Zeke Pinheiro (B.A., ’01) is an editor at Industrial Light & Magic.
Krystina Sibley (B.A., ’02) has been promoted to director of content and communications at Promova, a womanowned marketing agency driving media presence and revenue for professional services companies. Sibley credits the Department of Journalism for instilling in her excellence in writing, research and strategic thinking.
Karen Lissy Fonthal (B.S., ’03) is the CEO of INTEDCO, a company that helps individuals and institutions validate foreign degrees and navigate U.S. educational and regulatory systems. She is also president of the Orange County Women’s Entrepreneur Network.
Joseph Jelincic (B.A., ’07) is the California State University system’s associate vice chancellor for labor relations and collective bargaining.
Zach Mack (B.A., ’09) is a podcast producer, storyteller and host for Vox Media and National Public Radio’s “Embedded” and “This American Life.” He appeared on PBS’ “News Hour”
Alyssa Royce (B.A., ’13) married Zachary Leonard in March. Over 30 SFSU alumni attended their wedding in Burlingame, ranging from the Class of 1960 to the Class of 2020.

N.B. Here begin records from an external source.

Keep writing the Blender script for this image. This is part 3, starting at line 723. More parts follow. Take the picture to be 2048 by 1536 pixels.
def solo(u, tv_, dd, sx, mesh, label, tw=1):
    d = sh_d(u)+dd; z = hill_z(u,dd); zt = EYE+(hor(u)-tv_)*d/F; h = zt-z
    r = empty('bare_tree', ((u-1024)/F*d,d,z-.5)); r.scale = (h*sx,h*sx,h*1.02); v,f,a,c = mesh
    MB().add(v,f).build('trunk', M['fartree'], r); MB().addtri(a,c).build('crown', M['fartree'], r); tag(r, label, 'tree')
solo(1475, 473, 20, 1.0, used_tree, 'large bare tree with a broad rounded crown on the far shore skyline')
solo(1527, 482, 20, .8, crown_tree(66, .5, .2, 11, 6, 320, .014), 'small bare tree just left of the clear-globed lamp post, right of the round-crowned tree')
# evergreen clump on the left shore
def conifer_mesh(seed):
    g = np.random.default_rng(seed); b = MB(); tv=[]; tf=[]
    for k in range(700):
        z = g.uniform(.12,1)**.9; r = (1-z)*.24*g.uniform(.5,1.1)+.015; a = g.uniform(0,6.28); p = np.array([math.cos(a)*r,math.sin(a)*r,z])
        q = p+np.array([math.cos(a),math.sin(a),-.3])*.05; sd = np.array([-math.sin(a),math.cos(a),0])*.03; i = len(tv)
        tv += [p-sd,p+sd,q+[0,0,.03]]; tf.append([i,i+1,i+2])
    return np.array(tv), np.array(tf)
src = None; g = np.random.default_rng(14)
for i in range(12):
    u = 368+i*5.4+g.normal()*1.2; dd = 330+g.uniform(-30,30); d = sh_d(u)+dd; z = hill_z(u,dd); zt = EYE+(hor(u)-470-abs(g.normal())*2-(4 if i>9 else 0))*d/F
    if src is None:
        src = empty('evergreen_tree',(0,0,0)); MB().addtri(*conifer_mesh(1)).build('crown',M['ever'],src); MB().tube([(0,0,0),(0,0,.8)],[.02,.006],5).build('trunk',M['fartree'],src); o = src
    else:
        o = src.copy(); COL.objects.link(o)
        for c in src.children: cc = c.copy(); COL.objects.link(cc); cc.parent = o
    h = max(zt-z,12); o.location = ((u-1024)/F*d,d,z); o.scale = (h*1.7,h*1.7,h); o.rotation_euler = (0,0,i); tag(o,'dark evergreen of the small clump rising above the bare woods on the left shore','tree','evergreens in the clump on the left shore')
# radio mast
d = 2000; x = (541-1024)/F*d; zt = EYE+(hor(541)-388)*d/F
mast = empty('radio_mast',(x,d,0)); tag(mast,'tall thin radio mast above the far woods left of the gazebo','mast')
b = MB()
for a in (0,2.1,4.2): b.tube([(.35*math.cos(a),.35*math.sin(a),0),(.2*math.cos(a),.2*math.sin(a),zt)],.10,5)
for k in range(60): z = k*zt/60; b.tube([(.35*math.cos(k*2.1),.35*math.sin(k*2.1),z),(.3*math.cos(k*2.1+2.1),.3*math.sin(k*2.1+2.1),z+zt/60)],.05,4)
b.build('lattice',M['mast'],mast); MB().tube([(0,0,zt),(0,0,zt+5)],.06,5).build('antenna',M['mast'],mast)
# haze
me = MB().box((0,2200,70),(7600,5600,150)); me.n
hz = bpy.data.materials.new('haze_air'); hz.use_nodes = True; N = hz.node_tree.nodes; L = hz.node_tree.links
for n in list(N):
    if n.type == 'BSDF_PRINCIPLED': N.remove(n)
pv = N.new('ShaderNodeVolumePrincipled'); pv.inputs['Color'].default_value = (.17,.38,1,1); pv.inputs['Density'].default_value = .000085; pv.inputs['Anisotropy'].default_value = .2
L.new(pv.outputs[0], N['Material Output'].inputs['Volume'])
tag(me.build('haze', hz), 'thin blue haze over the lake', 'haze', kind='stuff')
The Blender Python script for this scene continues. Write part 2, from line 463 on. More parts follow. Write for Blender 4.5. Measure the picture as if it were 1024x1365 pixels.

Eileen Gonzales (M.S., ’14) is an assistant professor of Physics and Astronomy at SFSU. She recently co-authored major research papers in the journals Nature and Science.
Juan Acosta (B.A., ’19) is a 2025 California Legislative LGBTQ+ Caucus Pride honoree. He is an advocate for LGBTQ+ youth mental health.
Chris Pestano (M.S., ’25) is pursuing a career in quantum computing. He is a computer systems engineer at Lawrence Berkeley National Laboratory.
Eduardo Rodriguez (B.S., ’25) is a corporate banking trainee at Tasi Bank’s San Francisco headquarters.